Population figures
Total country population
12,884
Forcibly displaced population
Refugees (under UNHCR's mandate):
0
Asylum-seekers:
97
IDPs (of concern to UNHCR):
0
Other people in need of international protection:
0
Other
Statelessness persons
0
Host community
0
Others of concern to UNHCR
0
Country context
The Republic of Nauru is an island State in the central Pacific Ocean, located south of the equator and east of Papua New Guinea, with Kiribati to the northeast and the Solomon Islands to the southeast. As an archipelagic State without land borders, all movements of persons occur by sea or air. Asylum seekers transferred under a Memorandum of Understanding with Australia are accommodated in a Regional Processing Centre, where they undergo RSD. There are no refugee camps or settlements outside that facility; recognised refugees and pending applicants reside at the Centre and, upon determination, may be relocated to third countries under separate arrangements.
Nauru ratified the 1951 Convention Relating to the Status of Refugees and its 1967 Protocol on 17 June 2011. These instruments are given domestic effect through the Refugees Convention Act 2012, which establishes a formal procedure for refugee status determination (“RSD”) and incorporates the principle of non-refoulement in section 4 of the Act. Under that Act, any person in Nauru may apply to the Secretary for Justice and Border Control to be recognised as a refugee, with Refugee Status Determination Officers assessing claims in accordance with the Convention and its Protocol. The Refugees Convention Act 2012 is complemented by the Immigration Act 2014, which regulates entry, stay and removal of non-citizens. Amendments in 2016 to the Immigration Act provide that no person with a pending application under the Refugees Convention Act 2012 or related appeals may be removed until all proceedings are finally determined (Immigration Act 2014).

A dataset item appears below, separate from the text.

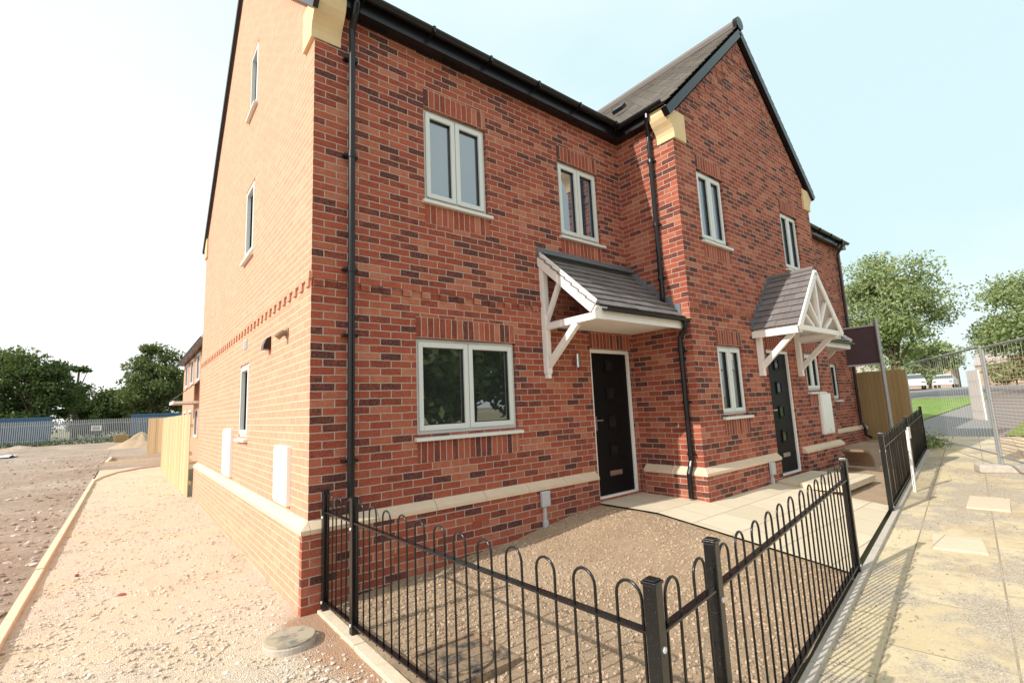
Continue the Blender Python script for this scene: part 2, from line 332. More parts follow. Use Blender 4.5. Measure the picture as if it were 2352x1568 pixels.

...Nauru is not a party to the 1954 Convention Relating to the Status of Stateless Persons or the 1961 Convention on the Reduction of Statelessness, and no domestic legislation establishes a formal mechanism for identifying or protecting stateless persons. Consequently, statelessness prevention and reduction relies on the scope of the Citizenship Act 2017, rather than on a standalone determination process. The Naoero Citizenship Act 2017 provides for citizenship by birth (where at least one parent is a citizen), by descent, by adoption, by marriage, and through a special grant on the fiftieth anniversary of independence. The Act explicitly permits dual citizenship (section 16) and includes a provision allowing the Minister, in consultation with Cabinet, to grant citizenship to persons born aboard Nauruan vessels or aircraft who would otherwise be stateless. Registration of citizenship status is maintained in a central Register, overseen by the Secretary for Justice, with no appeal permitted against decisions of grant or refusal. There is, however, no dedicated statelessness determination procedure; foundlings and other persons lacking documentation must rely on general citizenship provisions or ad hoc executive discretion.